Matthias Kupfernagel, Jahrgang 1948, arbeitete im Winter 1989 eigentlich an einer Inszenierung von Herbert Olschok am Berliner Ensemble. Wann immer er Zeit fand, erkundete er mit seiner Mamiya 6 das Terrain, das bis kurz zuvor Todesstreifen gewesen war. „Mir war damals schon klar, dass dieser Zustand nur von kurzer Dauer sein würde“, sagt Kupfernagel. Also bemüht er sich kurz nach dem 9. November bei den Behörden um Zugang zum Gelände. Kein leichtes Unterfangen.

Sagenhafte 2317 Fotos

Es ist eine Zeit im Übergang. Zuständigkeiten sind unklar, Kupfernagel wird von einer Institution an die nächste verwiesen. Und erhält sie schließlich doch, die Genehmigung für „eine Fotodokumentation über die Staatsgrenze der DDR in der Hauptstadt Berlin als technisches Denkmal sowie die Veränderungen des Erscheinungsbildes im kommenden Zeitraum“. Ausgestellt vom Kommandeur des Grenzkommandos Mitte.

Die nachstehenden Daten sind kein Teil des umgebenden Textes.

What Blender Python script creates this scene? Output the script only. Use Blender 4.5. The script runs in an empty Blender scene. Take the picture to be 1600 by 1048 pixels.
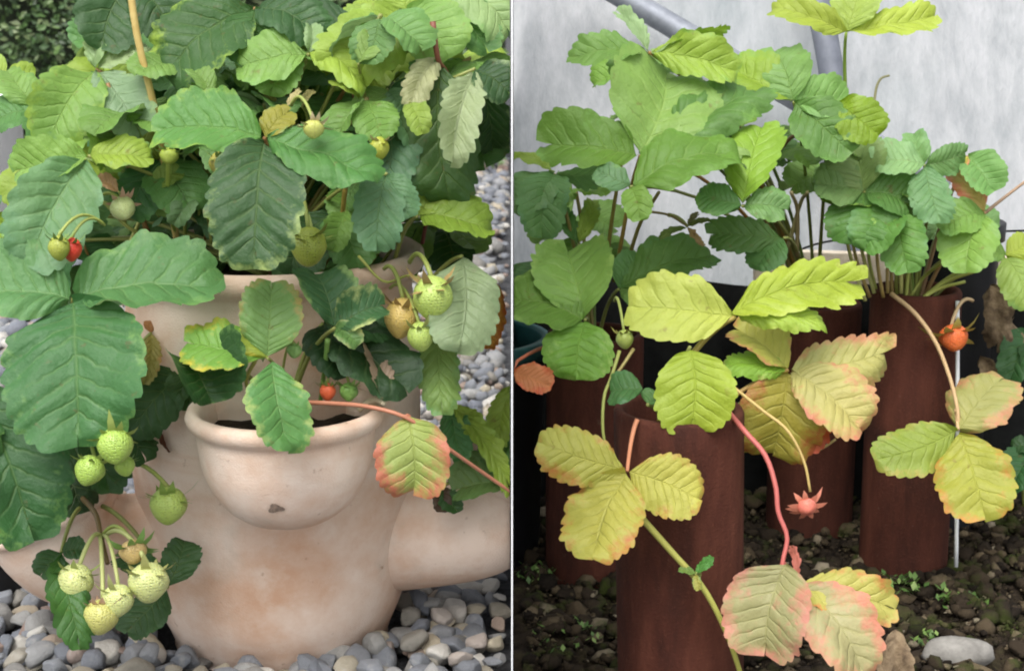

Sagenhafte 2317 Fotos entstanden zwischen Ende Dezember 1989 und Ende März 1990. Was die Fotos aus der Sicht von Judith Granzow, Leiterin der fotografischen Sammlung, so besonders macht: Sie zeigen den Grenzbereich in authentischem Zustand. Bevor Mauerstücke abgetragen, Stacheldraht entfernt wurde. Die Bilder halten jenen kurzen Moment fest, als der Todesstreifen ausgedient hatte, aber noch da war.

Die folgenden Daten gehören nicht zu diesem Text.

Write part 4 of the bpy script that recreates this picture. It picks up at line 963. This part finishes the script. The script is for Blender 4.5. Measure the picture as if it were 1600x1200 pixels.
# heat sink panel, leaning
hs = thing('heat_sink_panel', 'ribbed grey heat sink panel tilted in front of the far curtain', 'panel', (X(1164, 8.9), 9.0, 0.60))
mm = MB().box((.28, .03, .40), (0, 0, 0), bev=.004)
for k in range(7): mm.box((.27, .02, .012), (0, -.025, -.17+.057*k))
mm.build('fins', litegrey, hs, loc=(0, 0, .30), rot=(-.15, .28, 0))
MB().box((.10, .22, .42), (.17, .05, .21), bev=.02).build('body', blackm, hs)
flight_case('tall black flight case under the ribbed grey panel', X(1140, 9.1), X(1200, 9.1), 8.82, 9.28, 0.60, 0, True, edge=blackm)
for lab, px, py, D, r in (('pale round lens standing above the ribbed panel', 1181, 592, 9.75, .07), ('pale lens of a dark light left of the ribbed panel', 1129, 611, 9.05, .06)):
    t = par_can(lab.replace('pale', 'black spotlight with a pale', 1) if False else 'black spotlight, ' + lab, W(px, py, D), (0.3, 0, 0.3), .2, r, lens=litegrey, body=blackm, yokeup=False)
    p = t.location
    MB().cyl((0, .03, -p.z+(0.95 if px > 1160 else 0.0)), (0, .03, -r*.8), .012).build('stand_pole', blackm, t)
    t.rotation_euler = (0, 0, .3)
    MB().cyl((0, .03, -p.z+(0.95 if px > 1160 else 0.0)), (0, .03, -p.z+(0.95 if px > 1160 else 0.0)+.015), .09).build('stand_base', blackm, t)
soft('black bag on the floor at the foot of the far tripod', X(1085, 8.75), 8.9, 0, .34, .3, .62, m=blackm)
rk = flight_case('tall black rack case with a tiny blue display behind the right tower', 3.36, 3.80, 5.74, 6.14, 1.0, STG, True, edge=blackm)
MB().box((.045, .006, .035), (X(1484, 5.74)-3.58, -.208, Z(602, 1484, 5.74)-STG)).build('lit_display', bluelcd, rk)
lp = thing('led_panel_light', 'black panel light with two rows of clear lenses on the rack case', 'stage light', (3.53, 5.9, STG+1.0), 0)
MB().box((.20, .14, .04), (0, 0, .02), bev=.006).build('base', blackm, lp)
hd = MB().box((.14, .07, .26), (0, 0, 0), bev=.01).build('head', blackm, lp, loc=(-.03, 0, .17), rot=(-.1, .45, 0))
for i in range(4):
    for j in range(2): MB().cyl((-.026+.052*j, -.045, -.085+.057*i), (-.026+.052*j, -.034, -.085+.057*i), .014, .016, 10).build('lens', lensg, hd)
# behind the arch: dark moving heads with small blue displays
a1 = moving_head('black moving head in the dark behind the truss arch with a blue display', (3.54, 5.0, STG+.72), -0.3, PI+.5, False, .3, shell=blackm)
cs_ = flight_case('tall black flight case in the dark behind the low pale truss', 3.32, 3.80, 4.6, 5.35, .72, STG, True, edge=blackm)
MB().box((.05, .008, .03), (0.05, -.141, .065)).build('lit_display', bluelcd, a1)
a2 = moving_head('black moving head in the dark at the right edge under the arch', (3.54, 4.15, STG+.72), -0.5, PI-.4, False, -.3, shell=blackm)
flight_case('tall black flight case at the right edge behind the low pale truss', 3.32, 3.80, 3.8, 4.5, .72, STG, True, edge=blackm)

Zudem hat Kupfernagel jedes einzelne Foto mit exakten Ortsangaben versehen, einzeichnet auf minutiös vergrößerten Landkarten, die sich in der Ausstellung nachvollziehen lassen. Bislang befanden sich nur einzelne Fotografien des Mauerstreifens im Museumsbestand: von Klaus D. Fahlbusch und Monika Schulz-Fieguth etwa, sowie vom Grenzregiment 44. Kupfernagels nahezu geschlossene Dokumentation des Mauerstreifens: Neuland. Die Bilder sind jedoch viel mehr als Dokumentation. Kupfernagel, der Theatermann, hat einen Blick für Strukturen, Bildaufbau, Spannung. An vielen Stellen blickt er von oben aufs Gelände, zeigt Stacheldraht, Mauern, Reifenspuren von einem Wachturm aus. Andernorts zeigt er, wie absurd nah der Alltag dem Sperrgebiet kam: In Höfen der Kremmener Straße in Mitte steht eine Sitzbank direkt an der Mauer. Daneben Wäscheleinen.

Kupfernagel musste sich verpflichten, während des Projekts keine Fotos zu veröffentlichen und auch nur mit Zustimmung des Grenzkommandos. Ansonsten bewegte er sich im Todesstreifen wie ein exklusiver Tourist: Am Vorabend war sein Fotomotiv anzumelden („fernmündlich“), dann chauffierte ihn ein Mitglied des Grenzkommandos zum Ziel. Wer wissen wolle, wie es sich anfühlte im Dezember 1989 in dem Land, das gerade so noch DDR war, müsse Kleists Novelle „Das Erdbeben von Chili“ lesen, sagt Kupfernagel. Ein Land, das bebte. „Entlang der Mauer“ zeigt beklemmend die Grenzpfosten dieses Landes, kurz bevor sie abgetragen wurden.